Prior to amendment in 1984, § 327(c) read: "In a case under chapter 7 or 11 of this title, a person is not disqualified for employment under this section solely because of such person's employment by or representation of a creditor, but may not, while employed by the trustee, represent, in connection with the case, a creditor." The annotations to § 327(a) explain that the 1984 amendment "provides greater flexibility for the trustee in hiring a professional person to assist with trustee's duties."
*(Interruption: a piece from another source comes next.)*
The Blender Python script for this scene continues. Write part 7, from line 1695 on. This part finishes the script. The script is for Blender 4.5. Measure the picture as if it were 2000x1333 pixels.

In this case, the Trustee seeks to hire Rhoades to ascertain whether Tomlinson's summary judgment award against EMC is an asset of this bankruptcy estate. To that end, the Trustee's interests are aligned and harmonious with that of the McCues and the Court sees, and Tomlinson has not shown, that Rhoades has or will have any actual conflict of interest. Indeed, Torgenrud has shown that Rhoades' representation for the sole purpose of recovering a specific asset is necessary to recover a potentially substantial asset of the estate that was never disclosed by the Debtor in his schedules or by Tomlinson in her pleadings. Under § 327(c), as amended in 1984, it is quite evident that this Court should approve the Trustee's Application to approve the employment of Rhoades. In accordance with the foregoing, the Court will enter a separate order providing as follows:
IT IS ORDERED that Kaye Tomlinson's Objection to Employment of Counsel for Bankruptcy Estate is OVERRULED; Kaye Tomlinson's Motion to Vacate January 23, 2008, Order Authorizing Appointment of Counsel for Estate is DENIED; and the Trustee is authorized to employ Quentin M. Rhoades and the law firm of Sullivan, Tabaracci Rhoades, P.C. in accordance with the Order entered January 23, 2008.